“An emotion typically resulting from the violation of an expectation or the detection of novelty in the environment” (American Psychological Society, 2022).

Surprise represents the difference between expectations and reality. That can mean something happening that is not expected or something not happening that was expected.

Surprise and the startle reflex

Although rare, a sudden unexpected event may trigger an immediate and involuntary startle reflex directly affecting information processing capability and situational awareness, which can last for some time and have implications for the affected individual's decision making ability. In such a situation the affected individual may act irrationally.

Risk mitigation of surprise

In aviation surprise is not uncommon and can be mitigated through training, procedures, crew resource management (CRM) and experience.

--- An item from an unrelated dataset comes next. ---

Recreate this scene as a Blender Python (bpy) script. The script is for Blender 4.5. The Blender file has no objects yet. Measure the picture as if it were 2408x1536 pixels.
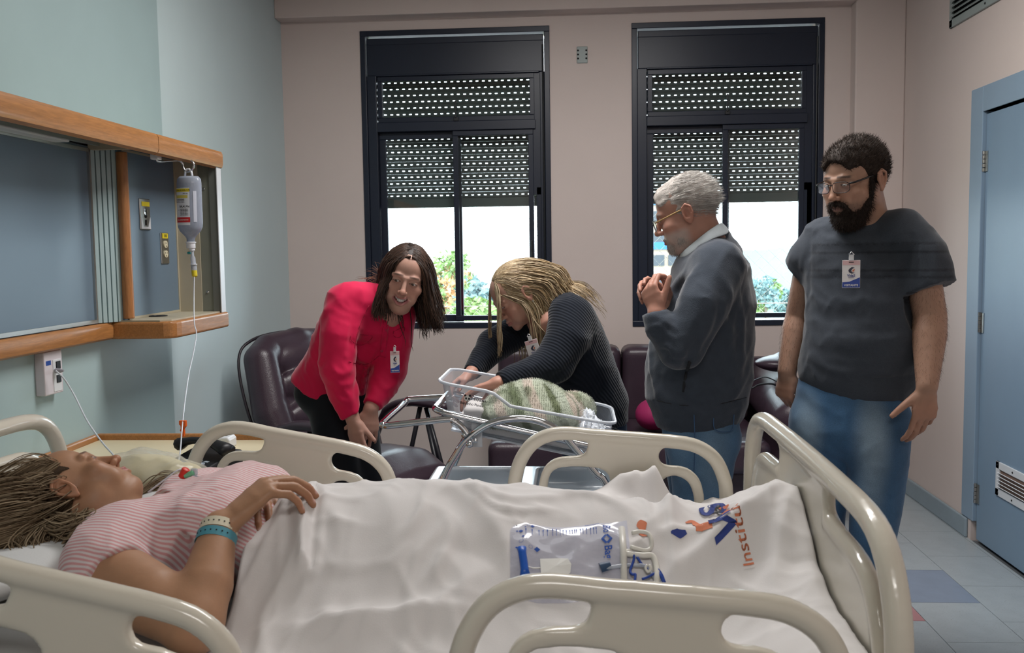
import bpy, math, random
import numpy as np
import openvdb as vdb
from mathutils import Matrix, Vector, Euler, Quaternion

S = bpy.context.scene
C = S.collection
random.seed(7)
RNG = np.random.default_rng(11)

# ------------------------------------------------------------------ camera
CAM_H = 1.46
FPX = 2212.0


def cam_axes(yaw=.0669, pitch=.0808, roll=-.01424):
    f = np.array([-math.sin(yaw), math.cos(yaw), 0]); r = np.array([math.cos(yaw), math.sin(yaw), 0]); d = np.array([0, 0, -1.])
    f2 = math.cos(pitch) * f + math.sin(pitch) * d; d2 = -math.sin(pitch) * f + math.cos(pitch) * d
    r2 = math.cos(roll) * r - math.sin(roll) * d2; d3 = math.sin(roll) * r + math.cos(roll) * d2
    return r2, d3, f2


CR, CD, CF = cam_axes()
cam_data = bpy.data.cameras.new('camera')
cam = bpy.data.objects.new('camera', cam_data)
C.objects.link(cam)
cam.matrix_world = Matrix(((CR[0], -CD[0], -CF[0], 0), (CR[1], -CD[1], -CF[1], 0), (CR[2], -CD[2], -CF[2], CAM_H), (0, 0, 0, 1)))
cam_data.sensor_width = 36
cam_data.lens = 36 * FPX / 2408
cam_data.clip_start = .05
cam_data.dof.use_dof = True
cam_data.dof.focus_distance = 3.3
cam_data.dof.aperture_fstop = 9
S.camera = cam


def at(px, py, y=None, x=None, z=None):
    """The point of the room seen at a photo pixel, at a known depth y (or on a known plane x or z)."""
    d = CR * ((px - 1204) / FPX) + CD * ((py - 768) / FPX) + CF
    t = x / d[0] if x is not None else y / d[1] if y is not None else (z - CAM_H) / d[2]
    return Vector((d[0] * t, d[1] * t, CAM_H + d[2] * t))


# ------------------------------------------------------------------ light
S.view_settings.view_transform = 'Standard'
S.view_settings.look = 'None'
S.view_settings.gamma = 1
S.view_settings.use_curve_mapping = False
S.view_settings.exposure = 0.22
S.cycles.use_denoising = True
S.cycles.max_bounces = 9
S.cycles.transparent_max_bounces = 16
S.cycles.caustics_reflective = False
S.cycles.caustics_refractive = False
S.cycles.sample_clamp_indirect = 6

world = bpy.data.worlds.new('hazy_sky')
S.world = world
world.use_nodes = True
wn = world.node_tree.nodes
bg = wn['Background']
bg.inputs[0].default_value = (.82, .92, 1.0, 1)
bg.inputs[1].default_value = 10.0


def area(name, loc, rot, sx, sy, power, col, portal=False):
    l = bpy.data.lights.new(name, 'AREA'); l.shape = 'RECTANGLE'; l.size = sx; l.size_y = sy
    l.energy = power; l.color = col
    if portal: l.cycles.is_portal = True
    o = bpy.data.objects.new(name, l); C.objects.link(o); o.location = loc; o.rotation_euler = rot
    return o


PI = math.pi
# the sun, high over the far side, and two unseen fill lights added at the ceiling
sun_l = bpy.data.lights.new('sun', 'SUN'); sun_l.energy = 22; sun_l.angle = .01; sun_l.color = (1, .93, .84)
sun = bpy.data.objects.new('sun', sun_l); C.objects.link(sun)
sun.rotation_euler = Vector((.80, -.5, -1.0)).to_track_quat('-Z', 'Y').to_euler()
area('ceiling_fill_light', (.1, 3.5, 3.07), (0, 0, 0), 1.4, .7, 60, (1, .97, .95))
area('ceiling_fill_light', (.1, -.9, 3.07), (0, 0, 0), 1.2, .6, 37, (1, .96, .92))
for wx in (-.73, .93):
    area('window_sky_portal', (wx, 6.16, 1.5), (-PI / 2, 0, 0), 1.1, 1.5, 1, (1, 1, 1), True)


# ------------------------------------------------------------------ materials
def lin(c):
    c = [v / 255 for v in c]
    return [v / 12.92 if v <= .04045 else ((v + .055) / 1.055) ** 2.4 for v in c]


MATS = {}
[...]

  • Exposure to unexpected events in training will reduce the risk of a non-standard response. Pilots can be taught to respond to surprises rationally, focusing on safe flight (aviate, navigate, communicate), assessing what has happened or not happened and coming up with a plan.
  • Standard operating procedures (SOPs) provide guidance to deal with many unexpected situations, reducing cognitive load on the pilots.
  • CRM: Teaching pilots to distinguish the difference between a (rare) startle response from (more common) surprise can help an unaffected pilot recognise when a colleague has been affected and is unknowingly responding in a way that is leading to an unsafe condition requiring intervention. The importance of the Pilot Monitoring (PM) having the confidence to act without delay, if necessary, cannot be overstated.
  • Airmanship: With experience, pilots are less likely to be surprised. Greater situational awareness that comes from managed cognitive load, professional knowledge and experience means that certain events are not wholly unexpected. For example, encountering clear air turbulence in the vicinity of a jet stream or encountering birds on final approach to a coastal airport.

Further considerations

  • An unexpected happening mid-way through a checklist can cause distraction and either failure to complete the checklist or the checklist actions not being completed correctly. In such a circumstance it is advisable to start the checklist from the beginning.
  • Indirect effects: The unexpected event may have occurred on the flight deck of an aircraft ahead or in the ATC control room. Start "tidying up". create spare mental capacity to be ready to deal with any ramifications that will affect your flight.